One of the more difficult peacekeeping missions ever taken by the UN was during the siege of Sarajevo, at a time when ethnic cleansing was at its peak. UN peacekeepers are often lightly armed, and they cannot directly engage unless called for in humanitarian situations. Oftentimes they find themselves in the middle of a full-blown war with their hands tied. Unwilling witnesses to the atrocities committed by all sides. Definitely not easy for a soldier.

The first peacekeeping mission ever to be undertaken by Philippine forces was in 1963 when the Philippine Air Force sent a squadron to support UN operations in the Congo. Since then, the country is the 30th largest contributor of peacekeepers, sending over seven hundred thirty Filipino soldiers to UN missions. The latest, of course, is the Filipino peacekeeping contingent of three hundred forty soldiers to the Golan Heights.

Last year, twenty-five Filipino peacekeepers were abducted by Syrian rebels fighting against the regime of Bashir Al Assad. They demanded Assad to withdraw his forces from the Syrian city of Jamlah. Eventually, all twenty-five soldiers were released unharmed. A suggestion that the country withdraw its whole contingent from Golan because of the worsening situation was eventually dropped, earning praise from the international community.
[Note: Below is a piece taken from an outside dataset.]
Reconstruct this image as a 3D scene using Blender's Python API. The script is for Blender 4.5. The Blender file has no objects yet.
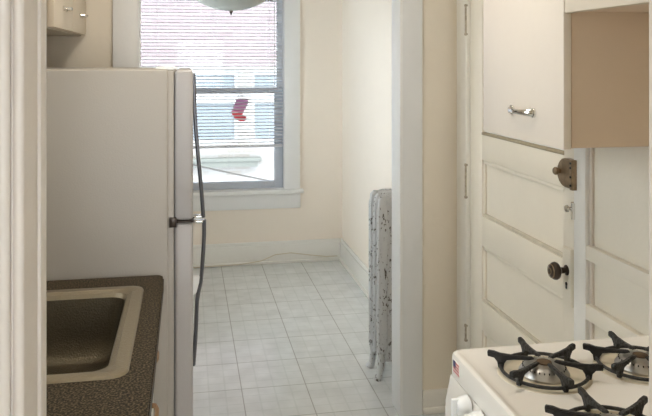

But once again, our soldiers find themselves in a dangerous situation. Syrian rebels, after taking hostage forty-three Fijian peacekeepers, ordered the Filipino soldiers to relinquish their arms and camp in exchange for the Fijian's freedom. Our soldiers refused, vowing to hold on to their positions. Seventy-five Filipino peacekeepers vowed to fight if necessary, and hold their ground. As of this writing, a standoff is in place. Other Filipinos from a different camp in danger of being overrun were already evacuated to safer grounds.

The bravery and courage of the Filipino soldier was never in question. When needed, they willingly allow themselves to be in harm's way. Our "Blue Berets" were at Bosnia-Herzegovina during the ethnic cleansing, and at East Timor when they gained their independence. The Golan Heights area is one of the more volatile parts of the Middle East. A truce may be existing between Israel and Syria, which our soldiers are helping to enforce. But at anytime, the inbred hatred between these two countries may flare up. There have been calls to bring home all of our peacekeepers. The soldiers themselves would prefer to carry on, until ordered otherwise. 

But aside from fulfilling their roles, the UN must also guarantee their safety as part of the agreement in sending peacekeepers. Our soldiers are on a six-month tour of duty in the Golan Heights. The current contingent is scheduled to come home this October. Let us hope they are able to. It would be wise to also study if replacements will be sent, as the situation in Syria has gone from bad to worse. We are no longer talking of Syrian rebels against President Bashir Assad, but Islamic militants, terrorists and fanatics with no respect towards human life.